| COLLECTED MATERIAL |
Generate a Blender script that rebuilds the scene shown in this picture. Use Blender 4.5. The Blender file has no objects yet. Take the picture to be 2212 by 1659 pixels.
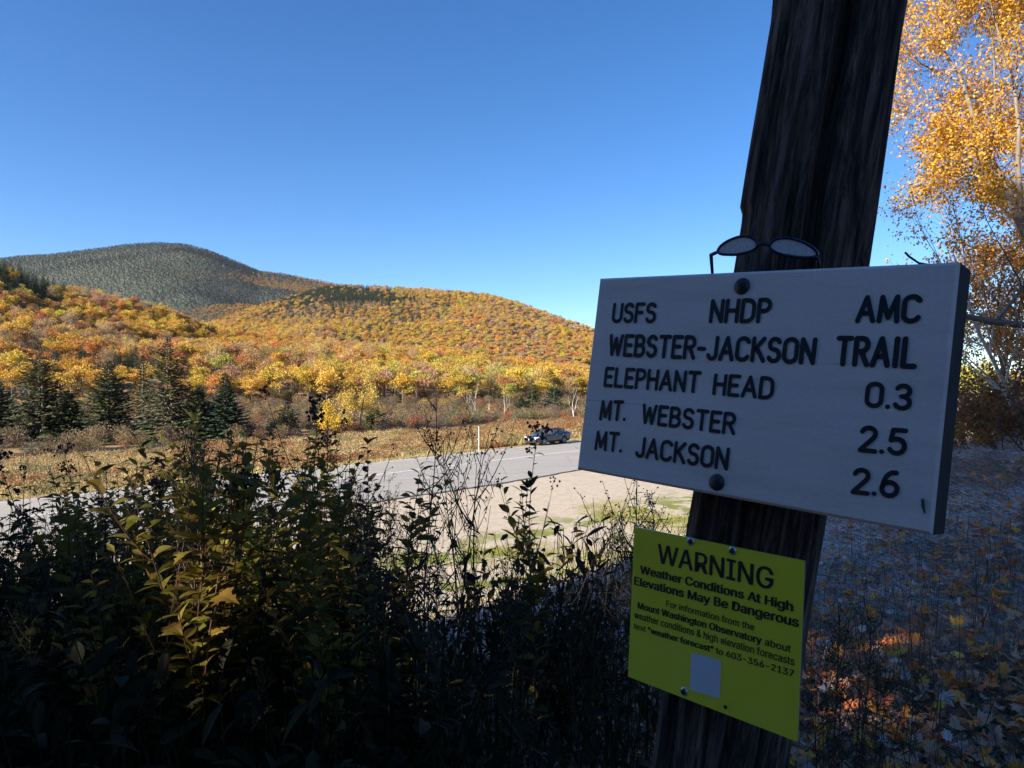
import bpy, math, random
import numpy as np
from mathutils import Vector, Matrix

# ------------------------------------------------------------------ camera, sky, sun, exposure
SC = bpy.context.scene
COL = SC.collection
CZ = 1.6                       # eye height above the path
F = 1597.0                     # focal length in units of a 2212 wide picture
cam = bpy.data.objects.new('camera', bpy.data.cameras.new('camera'))
COL.objects.link(cam)
cam.location = (0, 0, CZ)
cam.rotation_euler = (math.radians(90), 0, 0)
cam.data.sensor_width = 36.0
cam.data.lens = 36.0 * F / 2212.0
cam.data.clip_start = 0.05
cam.data.clip_end = 20000
SC.camera = cam

SUN_EL = math.radians(27)
SUN_XY = Vector((-0.84, -0.54)).normalized()       # towards the sun: left and behind the camera
world = bpy.data.worlds.new("World")
SC.world = world
world.use_nodes = True
wn = world.node_tree
bg = wn.nodes['Background']
sky = wn.nodes.new('ShaderNodeTexSky')
sky.sky_type = 'NISHITA'
sky.sun_disc = False
sky.sun_elevation = SUN_EL
sky.sun_rotation = math.atan2(SUN_XY.x, SUN_XY.y)
sky.altitude = 2500
sky.air_density = 1.0
sky.dust_density = 0.0
sky.ozone_density = 2.5
hsv = wn.nodes.new('ShaderNodeHueSaturation')
hsv.inputs['Saturation'].default_value = 1.27
hsv.inputs['Hue'].default_value = .505
wn.links.new(sky.outputs[0], hsv.inputs['Color'])
wn.links.new(hsv.outputs[0], bg.inputs[0])
bg.inputs[1].default_value = 0.074
sl = bpy.data.lights.new('sun', 'SUN')
sl.energy = 4.6
sl.angle = math.radians(0.5)
sl.color = (1.0, 0.89, 0.74)
sun = bpy.data.objects.new('sun', sl)
COL.objects.link(sun)
TS = Vector((SUN_XY.x * math.cos(SUN_EL), SUN_XY.y * math.cos(SUN_EL), math.sin(SUN_EL)))
sun.rotation_euler = TS.to_track_quat('Z', 'Y').to_euler()
sun.location = (0, 0, 30)
SC.view_settings.view_transform = 'Standard'
SC.view_settings.look = 'None'
SC.view_settings.gamma = 1
SC.view_settings.use_curve_mapping = False
SC.view_settings.exposure = 1.55
SC.render.engine = 'CYCLES'
SC.cycles.max_bounces = 6
SC.cycles.diffuse_bounces = 3
SC.cycles.transparent_max_bounces = 6

# ------------------------------------------------------------------ helpers
R = np.random.default_rng(11)


def at(px, py, D):
    return np.array([(px - 1106) / F * D, D, CZ - (py - 829.5) / F * D])


def sm(x, a, b):
    t = np.clip((np.asarray(x, float) - a) / (b - a), 0, 1)
    return t * t * (3 - 2 * t)


def nz(x, y, f, seed=0):
    """cheap smooth 2-D noise in about -1..1"""
    rs = np.random.RandomState(seed)
    o = 0
    for i in range(5):
        a, ph = rs.rand() * 6.28, rs.rand() * 6.28
        k = f * (0.7 + 0.9 * rs.rand())
        o = o + np.sin(k * (x * math.cos(a) + y * math.sin(a)) + ph + 1.3 * np.sin(k * .6 * (x * math.sin(a) - y * math.cos(a)) + ph * 2))
    return o / 3.0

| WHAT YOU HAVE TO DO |
Reproduce all of the data exactly; the pictures do not belong in the copy.

| ANSWER FOR THIS EXERCISE |
Generate a Blender script that rebuilds the scene shown in this picture. Use Blender 4.5. The Blender file has no objects yet. Take the picture to be 2212 by 1659 pixels.
import bpy, math, random
import numpy as np
from mathutils import Vector, Matrix

# ------------------------------------------------------------------ camera, sky, sun, exposure
SC = bpy.context.scene
COL = SC.collection
CZ = 1.6                       # eye height above the path
F = 1597.0                     # focal length in units of a 2212 wide picture
cam = bpy.data.objects.new('camera', bpy.data.cameras.new('camera'))
COL.objects.link(cam)
cam.location = (0, 0, CZ)
cam.rotation_euler = (math.radians(90), 0, 0)
cam.data.sensor_width = 36.0
cam.data.lens = 36.0 * F / 2212.0
cam.data.clip_start = 0.05
cam.data.clip_end = 20000
SC.camera = cam

SUN_EL = math.radians(27)
SUN_XY = Vector((-0.84, -0.54)).normalized()       # towards the sun: left and behind the camera
world = bpy.data.worlds.new("World")
SC.world = world
world.use_nodes = True
wn = world.node_tree
bg = wn.nodes['Background']
sky = wn.nodes.new('ShaderNodeTexSky')
sky.sky_type = 'NISHITA'
sky.sun_disc = False
sky.sun_elevation = SUN_EL
sky.sun_rotation = math.atan2(SUN_XY.x, SUN_XY.y)
sky.altitude = 2500
sky.air_density = 1.0
sky.dust_density = 0.0
sky.ozone_density = 2.5
hsv = wn.nodes.new('ShaderNodeHueSaturation')
hsv.inputs['Saturation'].default_value = 1.27
hsv.inputs['Hue'].default_value = .505
wn.links.new(sky.outputs[0], hsv.inputs['Color'])
wn.links.new(hsv.outputs[0], bg.inputs[0])
bg.inputs[1].default_value = 0.074
sl = bpy.data.lights.new('sun', 'SUN')
sl.energy = 4.6
sl.angle = math.radians(0.5)
sl.color = (1.0, 0.89, 0.74)
sun = bpy.data.objects.new('sun', sl)
COL.objects.link(sun)
TS = Vector((SUN_XY.x * math.cos(SUN_EL), SUN_XY.y * math.cos(SUN_EL), math.sin(SUN_EL)))
sun.rotation_euler = TS.to_track_quat('Z', 'Y').to_euler()
sun.location = (0, 0, 30)
SC.view_settings.view_transform = 'Standard'
SC.view_settings.look = 'None'
SC.view_settings.gamma = 1
SC.view_settings.use_curve_mapping = False
SC.view_settings.exposure = 1.55
SC.render.engine = 'CYCLES'
SC.cycles.max_bounces = 6
SC.cycles.diffuse_bounces = 3
SC.cycles.transparent_max_bounces = 6

# ------------------------------------------------------------------ helpers
R = np.random.default_rng(11)


def at(px, py, D):
    return np.array([(px - 1106) / F * D, D, CZ - (py - 829.5) / F * D])


def sm(x, a, b):
    t = np.clip((np.asarray(x, float) - a) / (b - a), 0, 1)
    return t * t * (3 - 2 * t)


def nz(x, y, f, seed=0):
    """cheap smooth 2-D noise in about -1..1"""
    rs = np.random.RandomState(seed)
    o = 0
    for i in range(5):
        a, ph = rs.rand() * 6.28, rs.rand() * 6.28
        k = f * (0.7 + 0.9 * rs.rand())
        o = o + np.sin(k * (x * math.cos(a) + y * math.sin(a)) + ph + 1.3 * np.sin(k * .6 * (x * math.sin(a) - y * math.cos(a)) + ph * 2))
    return o / 3.0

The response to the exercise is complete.